▶ Exercise description
Extract every line of the material below and reproduce it faithfully.

Scene modeling code data
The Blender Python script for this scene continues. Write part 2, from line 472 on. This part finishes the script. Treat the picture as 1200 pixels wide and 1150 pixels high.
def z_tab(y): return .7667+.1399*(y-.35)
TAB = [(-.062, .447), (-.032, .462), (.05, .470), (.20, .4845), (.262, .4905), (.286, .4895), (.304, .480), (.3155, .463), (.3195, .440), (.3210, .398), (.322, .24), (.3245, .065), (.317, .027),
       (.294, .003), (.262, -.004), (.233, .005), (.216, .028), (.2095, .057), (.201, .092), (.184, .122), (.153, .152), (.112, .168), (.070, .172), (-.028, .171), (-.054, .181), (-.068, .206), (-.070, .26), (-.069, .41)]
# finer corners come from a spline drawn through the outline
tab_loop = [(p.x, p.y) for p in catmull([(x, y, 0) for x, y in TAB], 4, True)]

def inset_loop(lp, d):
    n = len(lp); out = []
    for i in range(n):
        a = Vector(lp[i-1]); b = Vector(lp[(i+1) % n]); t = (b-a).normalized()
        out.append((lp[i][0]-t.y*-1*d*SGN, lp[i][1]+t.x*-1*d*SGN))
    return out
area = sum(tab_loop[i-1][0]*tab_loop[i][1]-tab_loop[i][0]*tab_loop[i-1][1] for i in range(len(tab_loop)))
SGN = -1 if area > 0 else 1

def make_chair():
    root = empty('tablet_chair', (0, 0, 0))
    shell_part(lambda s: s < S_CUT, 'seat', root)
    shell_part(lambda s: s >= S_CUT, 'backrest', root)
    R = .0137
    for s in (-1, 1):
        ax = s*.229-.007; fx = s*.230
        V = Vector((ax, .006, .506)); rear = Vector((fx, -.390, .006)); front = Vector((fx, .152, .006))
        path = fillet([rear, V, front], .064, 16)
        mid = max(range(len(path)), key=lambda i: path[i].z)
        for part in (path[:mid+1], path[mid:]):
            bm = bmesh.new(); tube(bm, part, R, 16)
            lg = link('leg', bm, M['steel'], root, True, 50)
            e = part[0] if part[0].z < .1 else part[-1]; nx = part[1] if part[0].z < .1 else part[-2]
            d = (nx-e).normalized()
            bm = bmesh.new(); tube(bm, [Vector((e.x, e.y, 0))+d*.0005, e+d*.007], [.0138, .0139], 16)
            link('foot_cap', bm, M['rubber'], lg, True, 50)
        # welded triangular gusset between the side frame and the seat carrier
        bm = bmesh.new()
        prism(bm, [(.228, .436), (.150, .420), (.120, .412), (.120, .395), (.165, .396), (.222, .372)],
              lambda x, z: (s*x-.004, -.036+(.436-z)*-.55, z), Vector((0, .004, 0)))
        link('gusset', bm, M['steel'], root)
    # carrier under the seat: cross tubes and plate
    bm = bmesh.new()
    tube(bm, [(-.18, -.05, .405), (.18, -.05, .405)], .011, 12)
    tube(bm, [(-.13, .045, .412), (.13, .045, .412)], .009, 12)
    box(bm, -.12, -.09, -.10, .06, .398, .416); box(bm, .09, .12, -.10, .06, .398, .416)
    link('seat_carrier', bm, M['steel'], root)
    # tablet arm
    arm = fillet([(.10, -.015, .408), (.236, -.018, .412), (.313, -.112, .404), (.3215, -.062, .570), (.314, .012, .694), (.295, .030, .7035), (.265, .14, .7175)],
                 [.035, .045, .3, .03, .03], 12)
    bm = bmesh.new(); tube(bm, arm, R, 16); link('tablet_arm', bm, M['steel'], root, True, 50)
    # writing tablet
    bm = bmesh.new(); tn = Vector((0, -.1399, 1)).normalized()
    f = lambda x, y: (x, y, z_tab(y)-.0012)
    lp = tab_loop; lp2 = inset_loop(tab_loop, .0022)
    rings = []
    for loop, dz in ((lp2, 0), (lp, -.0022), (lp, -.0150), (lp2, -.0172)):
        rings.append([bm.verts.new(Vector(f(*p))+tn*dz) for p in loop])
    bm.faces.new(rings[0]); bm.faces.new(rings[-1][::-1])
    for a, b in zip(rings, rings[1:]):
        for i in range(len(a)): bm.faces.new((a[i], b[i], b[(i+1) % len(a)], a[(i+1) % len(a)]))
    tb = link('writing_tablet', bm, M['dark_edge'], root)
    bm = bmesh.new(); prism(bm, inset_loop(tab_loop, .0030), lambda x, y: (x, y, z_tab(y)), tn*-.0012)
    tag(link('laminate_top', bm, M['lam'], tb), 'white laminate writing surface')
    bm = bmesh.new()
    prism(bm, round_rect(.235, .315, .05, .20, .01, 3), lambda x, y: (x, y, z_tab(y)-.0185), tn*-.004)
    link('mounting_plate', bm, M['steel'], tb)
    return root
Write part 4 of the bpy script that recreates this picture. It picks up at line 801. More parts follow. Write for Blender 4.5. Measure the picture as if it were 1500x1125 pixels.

▶ Solved problem
The Blender Python script for this scene continues. Write part 2, from line 472 on. This part finishes the script. Treat the picture as 1200 pixels wide and 1150 pixels high.
def z_tab(y): return .7667+.1399*(y-.35)
TAB = [(-.062, .447), (-.032, .462), (.05, .470), (.20, .4845), (.262, .4905), (.286, .4895), (.304, .480), (.3155, .463), (.3195, .440), (.3210, .398), (.322, .24), (.3245, .065), (.317, .027),
       (.294, .003), (.262, -.004), (.233, .005), (.216, .028), (.2095, .057), (.201, .092), (.184, .122), (.153, .152), (.112, .168), (.070, .172), (-.028, .171), (-.054, .181), (-.068, .206), (-.070, .26), (-.069, .41)]
# finer corners come from a spline drawn through the outline
tab_loop = [(p.x, p.y) for p in catmull([(x, y, 0) for x, y in TAB], 4, True)]

def inset_loop(lp, d):
    n = len(lp); out = []
    for i in range(n):
        a = Vector(lp[i-1]); b = Vector(lp[(i+1) % n]); t = (b-a).normalized()
        out.append((lp[i][0]-t.y*-1*d*SGN, lp[i][1]+t.x*-1*d*SGN))
    return out
area = sum(tab_loop[i-1][0]*tab_loop[i][1]-tab_loop[i][0]*tab_loop[i-1][1] for i in range(len(tab_loop)))
SGN = -1 if area > 0 else 1

def make_chair():
    root = empty('tablet_chair', (0, 0, 0))
    shell_part(lambda s: s < S_CUT, 'seat', root)
    shell_part(lambda s: s >= S_CUT, 'backrest', root)
    R = .0137
    for s in (-1, 1):
        ax = s*.229-.007; fx = s*.230
        V = Vector((ax, .006, .506)); rear = Vector((fx, -.390, .006)); front = Vector((fx, .152, .006))
        path = fillet([rear, V, front], .064, 16)
        mid = max(range(len(path)), key=lambda i: path[i].z)
        for part in (path[:mid+1], path[mid:]):
            bm = bmesh.new(); tube(bm, part, R, 16)
            lg = link('leg', bm, M['steel'], root, True, 50)
            e = part[0] if part[0].z < .1 else part[-1]; nx = part[1] if part[0].z < .1 else part[-2]
            d = (nx-e).normalized()
            bm = bmesh.new(); tube(bm, [Vector((e.x, e.y, 0))+d*.0005, e+d*.007], [.0138, .0139], 16)
            link('foot_cap', bm, M['rubber'], lg, True, 50)
        # welded triangular gusset between the side frame and the seat carrier
        bm = bmesh.new()
        prism(bm, [(.228, .436), (.150, .420), (.120, .412), (.120, .395), (.165, .396), (.222, .372)],
              lambda x, z: (s*x-.004, -.036+(.436-z)*-.55, z), Vector((0, .004, 0)))
        link('gusset', bm, M['steel'], root)
    # carrier under the seat: cross tubes and plate
    bm = bmesh.new()
    tube(bm, [(-.18, -.05, .405), (.18, -.05, .405)], .011, 12)
    tube(bm, [(-.13, .045, .412), (.13, .045, .412)], .009, 12)
    box(bm, -.12, -.09, -.10, .06, .398, .416); box(bm, .09, .12, -.10, .06, .398, .416)
    link('seat_carrier', bm, M['steel'], root)
    # tablet arm
    arm = fillet([(.10, -.015, .408), (.236, -.018, .412), (.313, -.112, .404), (.3215, -.062, .570), (.314, .012, .694), (.295, .030, .7035), (.265, .14, .7175)],
                 [.035, .045, .3, .03, .03], 12)
    bm = bmesh.new(); tube(bm, arm, R, 16); link('tablet_arm', bm, M['steel'], root, True, 50)
    # writing tablet
    bm = bmesh.new(); tn = Vector((0, -.1399, 1)).normalized()
    f = lambda x, y: (x, y, z_tab(y)-.0012)
    lp = tab_loop; lp2 = inset_loop(tab_loop, .0022)
    rings = []
    for loop, dz in ((lp2, 0), (lp, -.0022), (lp, -.0150), (lp2, -.0172)):
        rings.append([bm.verts.new(Vector(f(*p))+tn*dz) for p in loop])
    bm.faces.new(rings[0]); bm.faces.new(rings[-1][::-1])
    for a, b in zip(rings, rings[1:]):
        for i in range(len(a)): bm.faces.new((a[i], b[i], b[(i+1) % len(a)], a[(i+1) % len(a)]))
    tb = link('writing_tablet', bm, M['dark_edge'], root)
    bm = bmesh.new(); prism(bm, inset_loop(tab_loop, .0030), lambda x, y: (x, y, z_tab(y)), tn*-.0012)
    tag(link('laminate_top', bm, M['lam'], tb), 'white laminate writing surface')
    bm = bmesh.new()
    prism(bm, round_rect(.235, .315, .05, .20, .01, 3), lambda x, y: (x, y, z_tab(y)-.0185), tn*-.004)
    link('mounting_plate', bm, M['steel'], tb)
    return root
Write part 4 of the bpy script that recreates this picture. It picks up at line 801. More parts follow. Write for Blender 4.5. Measure the picture as if it were 1500x1125 pixels.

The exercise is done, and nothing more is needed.